Plane crashes — legitimate accidents of mechanical failure or pilot error — do occur. They have always occurred. The NTSB is a busy agency. But the sensitivities about flying are so acute now, that actual cause may not influence people's feelings about getting on a plane. Yesterday's incident could have an impact on tourism no matter what the facts are.

Across the country, airport taxi drivers were dismayed by the news. "People were getting more confidence. They wanted to get back in the air," cabbie Erines Eleazar told a reporter in Miami. "Now they had this crash — it's just going to kill the business again."

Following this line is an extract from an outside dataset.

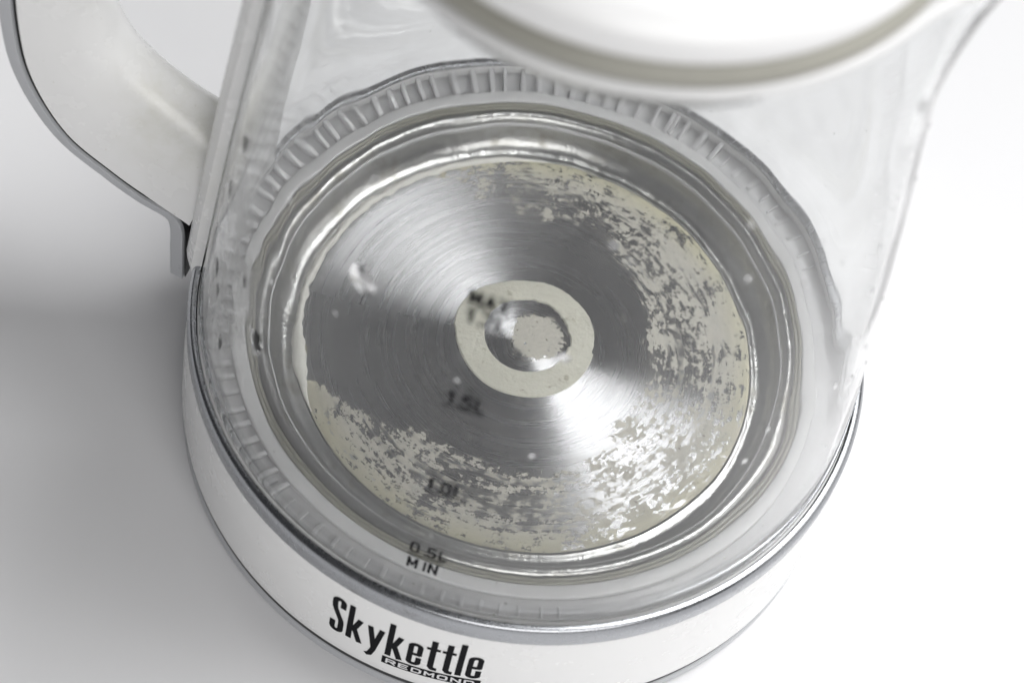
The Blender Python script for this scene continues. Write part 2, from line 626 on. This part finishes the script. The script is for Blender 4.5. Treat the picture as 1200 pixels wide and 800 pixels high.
def gdisp(a, j, r, z):
    dr = 0.0
    inner = j >= n_out
    if z > 160:
        da = (a - SP + math.pi) % (2 * math.pi) - math.pi
        dr += 9.0 * math.exp(-(da / R(13)) ** 2) * min(1, (z - 160) / 38.0) ** 1.6
    if inner and z > 43.5:
        v = mnoise.noise(Vector((math.cos(a) * 5.2, math.sin(a) * 5.2, z * .035)))
        v2 = mnoise.noise(Vector((math.cos(a) * 13, math.sin(a) * 13, z * .11 + 9)))
        left = math.exp(-(((a - R(186) + math.pi) % (2 * math.pi) - math.pi) / R(30)) ** 2) * math.exp(-max(0, z - 60) / 45)
        dr += .055 * v + .007 * v2 + left * (.12 * v2)
    return (dr, 0)


outer = [(76.0, 42.0), (76.55, 42.6)]
outer += [(router(z), z) for z in np.linspace(44, 202, 64)]
outer += [(57.0, 202.6), (56.4, 202.8)]
n_out = len(outer)
th = 2.0
inner_ = [(55.8, 202.7), (55.4, 202.3)]
inner_ += [(router(z) - th, z) for z in np.linspace(201.4, 52, 60)]
inner_ += [(74.1, 48.5), (74.2, 45), (74.3, 42.6), (74.5, 42.0)]
gl = lathe('glass_wall', outer + inner_, glass, kt, seg=420, disp=gdisp)

# volume marks and lettering: stroke letters, rasterised and wrapped on the wall
W = {
    '0': [[(0, .15), (0, .85), (.12, 1), (.48, 1), (.6, .85), (.6, .15), (.48, 0), (.12, 0), (0, .15)]],
    '1': [[(.05, .75), (.3, 1), (.3, 0)]],
    '5': [[(.58, 1), (.05, 1), (.03, .56), (.42, .6), (.6, .45), (.6, .18), (.45, 0), (.12, 0), (0, .12)]],
    '7': [[(0, 1), (.6, 1), (.2, 0)]],
    '.': [[(.28, 0), (.32, .03)]],
    'L': [[(.1, 1), (.1, 0), (.6, 0)]],
    'M': [[(0, 0), (0, 1), (.35, .25), (.7, 1), (.7, 0)]],
    'I': [[(.3, 0), (.3, 1)]],
    'N': [[(0, 0), (0, 1), (.6, 0), (.6, 1)]],
    'A': [[(0, 0), (.33, 1), (.66, 0)], [(.12, .32), (.54, .32)]],
    'X': [[(0, 0), (.62, 1)], [(0, 1), (.62, 0)]],
}


def seg_mask(X, Y, a, b, w, cap):
    a, b = np.array(a, float), np.array(b, float)
    d = b - a
    L = np.linalg.norm(d)
    if L < 1e-6:
        return np.zeros(X.shape, bool)
    u = d / L
    s = (X - a[0]) * u[0] + (Y - a[1]) * u[1]
    t = np.abs(-(X - a[0]) * u[1] + (Y - a[1]) * u[0])
    m_ = (t <= w / 2) & (s >= -cap) & (s <= L + cap)
    return m_


def raster_to_mesh(name, mask, x0, y0, px, fn, m, parent, label=None):
    """mask[y,x] -> horizontal runs -> quads, wrapped by fn(x,y)"""
    V, Fc = [], []
    H, Wd = mask.shape
    for y in range(H):
        row = mask[y]
        x = 0
        while x < Wd:
            if row[x]:
                e = x
                while e < Wd and row[e] and e - x < 14:
                    e += 1
                b = len(V)
                for (qx, qy) in ((x, y), (e, y), (e, y + 1), (x, y + 1)):
                    V.append(fn(x0 + qx * px, y0 + qy * px))
                Fc.append((b, b + 1, b + 2, b + 3))
                x = e
            else:
                x += 1
    return mesh(name, V, Fc, m, parent, smooth=False, label=label)


def wrap(az_c, r_fn, slope=0.0):
    def f(x, y):
        z = y + slope * x
        r = r_fn(z)
        a = R(az_c) + x / r
        return (r * math.sin(a), -r * math.cos(a), z)
    return f


def text_mask(text, X, Y, xs, ybase, h, wd, stroke, adv):
    mk = np.zeros(X.shape, bool)
    x = xs
    for ch in text:
        if ch in W:
            sw = h * wd
            for pl in W[ch]:
                for a, b in zip(pl[:-1], pl[1:]):
                    mk |= seg_mask(X, Y, (x + a[0] * sw, ybase + a[1] * h), (x + b[0] * sw, ybase + b[1] * h), stroke, stroke * .35)
        x += adv * (.55 if ch in '.' else .78 if ch in 'I1' else 1.18 if ch == 'M' else 1.1 if ch in 'NAX' else 1)
    return mk


def mark(lines, zc, bar=None, stroke=.60):
    """lines = [(text, x start, z base, height)]"""
    px = .07
    x0, y0, x1, y1 = -6, zc - 8, 7, zc + 8
    xs = np.arange(x0, x1, px) + px / 2
    ys = np.arange(y0, y1, px) + px / 2
    X, Y = np.meshgrid(xs, ys)
    mk = np.zeros(X.shape, bool)
    for (t, sx, zb, h) in lines:
        mk |= text_mask(t, X, Y, sx, zb, h, 1.0 / h * 2.6, stroke, 2.4)
    if bar:
        mk |= (np.abs(Y - bar[0]) < .17) & (X > bar[1]) & (X < bar[2])
    raster_to_mesh('volume_mark', mk, x0, y0, px, wrap(-7.4, lambda z: router(z) + .06, .06), ink, gl)


mark([('0.5L', -3.0, 59.3, 3.1), ('MIN', -2.9, 53.4, 3.3)], 58, (58.3, -3.6, 4.6))
mark([('1.0L', -2.9, 83.0, 3.4)], 84, (82.0, -3.6, 4.6))
mark([('1.5L', -3.1, 112.0, 3.4)], 113, (111.0, -3.9, 4.6), .7)
mark([('MAX', -3.3, 141.9, 3.4), ('1.7L', -3.2, 136.9, 3.2)], 140, (141.0, -3.6, 4.0), .85)

# product name: condensed heavy letters
sw = 1.4


def arc(cx, cy_, rx, ry, a0, a1, k=10):
    return [(cx + rx * math.cos(R(t)), cy_ + ry * math.sin(R(t))) for t in np.linspace(a0, a1, k)]


H_, XH = 16.2, 11.0


def gl_S(x):
    w = 3.5
    rx = w / 2 - sw / 2
    cx = x + w / 2
    top = H_ - sw / 2 - rx * 1.2
    p = [(cx + rx, top - 2.0), (cx + rx, top)] + arc(cx, top, rx, rx * 1.2, 0, 180) + [(cx - rx, top - 1.5), (cx - rx * .85, top - 3.0), (cx + rx * .85, 6.2),
         (cx + rx, 4.6), (cx + rx, sw / 2 + rx * 1.2)] + arc(cx, sw / 2 + rx * 1.2, rx, rx * 1.2, 0, -180) + [(cx - rx, 4.6)]
    return [(p, sw)], w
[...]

One couple on their way to Newark airport after a vacation in Hawai'i were diverted to Detroit. They decided to rent a car and drive the rest of the way home.

And in Waikiki, visitors also balked. Many said if the accident had happened before they got here, they probably would have come anyway, but the news did make them "edgy." Others said they might have waited a bit to visit if this had happened earlier.

People are already altering their travel habits. Too mournful, too fragile, perhaps too guilty to indulge in a hedonistic vacation of lying on the beach while Americans are at war, while disasters are randomly befalling families, people seem to need to justify their travel.

The adventure-travel market has surged, as has educational travel. People seem to feel it's okay to go on vacation if they vacation with a purpose, if they're indulging a passion, not just relaxing.

Hawai'i has some adventure travel, and there's a smattering of educational travel here and there, though the destination is by no means known for either. Rest and rejuvenation are big these days, with visits to spas and ashrams up nationwide as people seek solace. Hawai'i's health and wellness angle could fit this bill.

But the basic lesson in people's reactions yesterday is that there is little that can be said or done to overcome the the damage done to hearts and souls on Sept. 11. There is no marketing message you can send. There is no salve you can apply. There is nothing you can offer that will make people want to get back on a plane anytime soon.

Things were just beginning to feel somewhat normal again. The number of airline passengers has picked up. It's not where it should be, but it's stable. A Hawai'i delegation just finished giving New York rescue workers 1,200 free trips to the Islands. Everyone was smiling. Everyone was happy. Mayor Giuliani admired the lei made by the school children.

The shoe seemed to be safely tucked way in the back of the closet.

But yesterday showed it will be a long time before we forget it is there entirely.